_PROBLEM TO SOLVE:_
Find the lines that contain the word "scene" and copy each one.

_DATA SHOWN:_

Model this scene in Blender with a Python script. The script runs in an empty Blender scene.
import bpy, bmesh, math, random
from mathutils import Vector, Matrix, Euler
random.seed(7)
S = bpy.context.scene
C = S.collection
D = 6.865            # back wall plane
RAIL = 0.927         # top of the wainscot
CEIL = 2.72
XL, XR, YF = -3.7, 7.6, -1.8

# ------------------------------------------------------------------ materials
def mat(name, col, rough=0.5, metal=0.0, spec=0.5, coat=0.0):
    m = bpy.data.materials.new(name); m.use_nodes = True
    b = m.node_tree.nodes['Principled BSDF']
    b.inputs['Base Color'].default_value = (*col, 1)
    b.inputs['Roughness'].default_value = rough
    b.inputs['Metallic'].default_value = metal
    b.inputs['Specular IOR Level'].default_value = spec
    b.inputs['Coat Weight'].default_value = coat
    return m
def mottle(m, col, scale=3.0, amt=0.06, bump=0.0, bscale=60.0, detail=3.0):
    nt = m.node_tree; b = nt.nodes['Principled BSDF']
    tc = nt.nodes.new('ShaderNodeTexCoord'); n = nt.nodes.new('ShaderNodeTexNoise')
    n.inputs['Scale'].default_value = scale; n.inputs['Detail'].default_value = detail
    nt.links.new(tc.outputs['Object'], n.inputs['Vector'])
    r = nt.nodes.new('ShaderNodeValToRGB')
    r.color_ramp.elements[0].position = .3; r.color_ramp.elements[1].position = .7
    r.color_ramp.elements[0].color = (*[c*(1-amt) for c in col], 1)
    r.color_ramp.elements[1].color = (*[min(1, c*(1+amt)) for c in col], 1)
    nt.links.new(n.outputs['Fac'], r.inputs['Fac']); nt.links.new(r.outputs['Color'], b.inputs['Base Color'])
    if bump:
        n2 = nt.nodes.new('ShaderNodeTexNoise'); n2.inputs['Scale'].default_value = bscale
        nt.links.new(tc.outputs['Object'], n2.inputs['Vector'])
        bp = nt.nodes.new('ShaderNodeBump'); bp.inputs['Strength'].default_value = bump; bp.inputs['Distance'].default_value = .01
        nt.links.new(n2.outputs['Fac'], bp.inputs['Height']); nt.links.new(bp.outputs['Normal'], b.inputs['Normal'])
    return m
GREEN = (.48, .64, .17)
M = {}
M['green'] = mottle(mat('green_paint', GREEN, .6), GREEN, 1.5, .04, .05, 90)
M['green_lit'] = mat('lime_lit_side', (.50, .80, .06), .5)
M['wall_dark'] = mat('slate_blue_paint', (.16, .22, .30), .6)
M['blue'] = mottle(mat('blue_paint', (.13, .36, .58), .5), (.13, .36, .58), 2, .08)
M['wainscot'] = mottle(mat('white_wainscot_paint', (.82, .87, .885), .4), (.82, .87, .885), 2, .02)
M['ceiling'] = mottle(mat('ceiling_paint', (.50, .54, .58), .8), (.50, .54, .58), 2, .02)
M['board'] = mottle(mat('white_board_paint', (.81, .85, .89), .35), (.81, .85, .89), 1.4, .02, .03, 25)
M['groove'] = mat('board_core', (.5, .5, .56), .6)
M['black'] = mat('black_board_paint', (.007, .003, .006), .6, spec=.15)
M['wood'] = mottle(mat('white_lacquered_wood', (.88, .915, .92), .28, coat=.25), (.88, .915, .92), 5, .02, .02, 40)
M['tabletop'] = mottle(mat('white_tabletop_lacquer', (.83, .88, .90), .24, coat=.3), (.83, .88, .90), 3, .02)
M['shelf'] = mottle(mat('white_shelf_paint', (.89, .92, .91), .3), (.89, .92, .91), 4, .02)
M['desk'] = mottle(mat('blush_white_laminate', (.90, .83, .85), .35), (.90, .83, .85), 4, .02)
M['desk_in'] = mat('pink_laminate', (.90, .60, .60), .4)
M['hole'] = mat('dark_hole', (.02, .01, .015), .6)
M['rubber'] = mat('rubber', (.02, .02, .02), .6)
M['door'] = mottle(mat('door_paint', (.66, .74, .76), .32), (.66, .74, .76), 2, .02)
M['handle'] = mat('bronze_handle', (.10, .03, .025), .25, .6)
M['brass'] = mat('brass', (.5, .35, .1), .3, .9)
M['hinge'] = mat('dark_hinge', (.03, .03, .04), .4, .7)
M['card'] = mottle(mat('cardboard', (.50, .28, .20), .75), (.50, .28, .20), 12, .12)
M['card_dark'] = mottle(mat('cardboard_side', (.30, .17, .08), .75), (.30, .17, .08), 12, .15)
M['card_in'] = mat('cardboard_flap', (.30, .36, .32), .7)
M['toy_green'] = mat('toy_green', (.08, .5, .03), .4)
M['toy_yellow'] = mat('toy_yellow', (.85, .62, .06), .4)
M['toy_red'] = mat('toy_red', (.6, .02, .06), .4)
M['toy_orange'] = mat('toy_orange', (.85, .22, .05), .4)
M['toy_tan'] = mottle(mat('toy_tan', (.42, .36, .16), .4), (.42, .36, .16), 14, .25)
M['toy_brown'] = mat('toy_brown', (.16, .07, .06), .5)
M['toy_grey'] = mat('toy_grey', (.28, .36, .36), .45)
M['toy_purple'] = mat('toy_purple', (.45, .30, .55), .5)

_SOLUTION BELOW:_
Model this scene in Blender with a Python script. The script runs in an empty Blender scene.
S = bpy.context.scene